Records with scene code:
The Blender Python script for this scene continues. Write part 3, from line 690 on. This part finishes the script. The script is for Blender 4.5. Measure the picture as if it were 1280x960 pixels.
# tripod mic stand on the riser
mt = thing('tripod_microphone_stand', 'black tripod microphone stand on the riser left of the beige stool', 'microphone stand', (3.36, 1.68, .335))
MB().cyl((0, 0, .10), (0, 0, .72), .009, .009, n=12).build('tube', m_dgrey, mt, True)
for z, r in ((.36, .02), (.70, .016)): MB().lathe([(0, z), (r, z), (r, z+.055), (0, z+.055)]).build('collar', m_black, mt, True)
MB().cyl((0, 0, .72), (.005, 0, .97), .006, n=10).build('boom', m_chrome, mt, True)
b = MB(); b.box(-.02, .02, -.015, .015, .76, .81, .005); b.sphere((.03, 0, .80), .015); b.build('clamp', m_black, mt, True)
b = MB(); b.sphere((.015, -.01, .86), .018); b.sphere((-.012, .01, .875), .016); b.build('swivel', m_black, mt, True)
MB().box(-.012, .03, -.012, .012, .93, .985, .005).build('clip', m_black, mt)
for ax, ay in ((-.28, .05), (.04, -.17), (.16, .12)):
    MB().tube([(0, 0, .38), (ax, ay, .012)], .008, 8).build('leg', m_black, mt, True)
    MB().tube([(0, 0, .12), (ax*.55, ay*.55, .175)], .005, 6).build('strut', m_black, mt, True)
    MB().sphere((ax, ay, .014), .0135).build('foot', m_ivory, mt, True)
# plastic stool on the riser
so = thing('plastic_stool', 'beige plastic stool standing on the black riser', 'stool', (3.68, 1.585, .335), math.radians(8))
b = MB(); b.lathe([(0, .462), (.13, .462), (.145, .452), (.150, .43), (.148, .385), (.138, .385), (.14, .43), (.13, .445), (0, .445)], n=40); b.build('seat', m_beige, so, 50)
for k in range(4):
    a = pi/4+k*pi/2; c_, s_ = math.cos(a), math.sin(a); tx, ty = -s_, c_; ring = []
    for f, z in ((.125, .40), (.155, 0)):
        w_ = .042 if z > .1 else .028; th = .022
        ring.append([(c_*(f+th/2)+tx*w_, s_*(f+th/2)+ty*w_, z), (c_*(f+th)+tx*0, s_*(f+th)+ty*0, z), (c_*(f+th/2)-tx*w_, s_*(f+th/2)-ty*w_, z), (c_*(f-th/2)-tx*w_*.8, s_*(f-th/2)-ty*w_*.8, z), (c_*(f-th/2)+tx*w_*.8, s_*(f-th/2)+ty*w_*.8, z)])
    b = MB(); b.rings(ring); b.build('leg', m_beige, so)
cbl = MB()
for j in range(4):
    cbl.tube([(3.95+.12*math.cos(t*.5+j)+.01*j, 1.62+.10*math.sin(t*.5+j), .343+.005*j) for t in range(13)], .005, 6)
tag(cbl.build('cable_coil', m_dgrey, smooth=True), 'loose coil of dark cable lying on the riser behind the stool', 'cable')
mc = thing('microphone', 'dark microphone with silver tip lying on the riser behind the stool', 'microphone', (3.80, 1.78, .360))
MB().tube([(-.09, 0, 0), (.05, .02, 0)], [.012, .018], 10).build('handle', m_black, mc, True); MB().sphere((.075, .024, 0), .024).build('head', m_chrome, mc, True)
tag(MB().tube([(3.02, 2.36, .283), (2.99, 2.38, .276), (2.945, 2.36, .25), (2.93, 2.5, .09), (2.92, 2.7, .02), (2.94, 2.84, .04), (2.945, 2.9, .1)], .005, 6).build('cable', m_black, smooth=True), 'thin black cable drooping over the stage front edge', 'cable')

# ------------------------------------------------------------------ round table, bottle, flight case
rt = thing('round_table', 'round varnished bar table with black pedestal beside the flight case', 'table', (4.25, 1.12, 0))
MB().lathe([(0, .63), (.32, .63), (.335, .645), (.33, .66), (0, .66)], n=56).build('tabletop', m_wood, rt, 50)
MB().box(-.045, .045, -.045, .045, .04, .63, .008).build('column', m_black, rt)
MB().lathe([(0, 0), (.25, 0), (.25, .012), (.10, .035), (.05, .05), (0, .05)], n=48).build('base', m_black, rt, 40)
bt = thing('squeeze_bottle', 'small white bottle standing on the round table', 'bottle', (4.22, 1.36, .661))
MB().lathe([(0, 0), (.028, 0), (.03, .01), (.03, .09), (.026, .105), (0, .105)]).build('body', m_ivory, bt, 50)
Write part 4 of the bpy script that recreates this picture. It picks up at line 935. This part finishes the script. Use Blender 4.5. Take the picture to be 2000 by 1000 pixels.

• WORK TO DO: Pull every line containing the word "part" out of the entries above.

• ANSWER TO THE TASK:
The Blender Python script for this scene continues. Write part 3, from line 690 on. This part finishes the script. The script is for Blender 4.5. Measure the picture as if it were 1280x960 pixels.
Write part 4 of the bpy script that recreates this picture. It picks up at line 935. This part finishes the script. Use Blender 4.5. Take the picture to be 2000 by 1000 pixels.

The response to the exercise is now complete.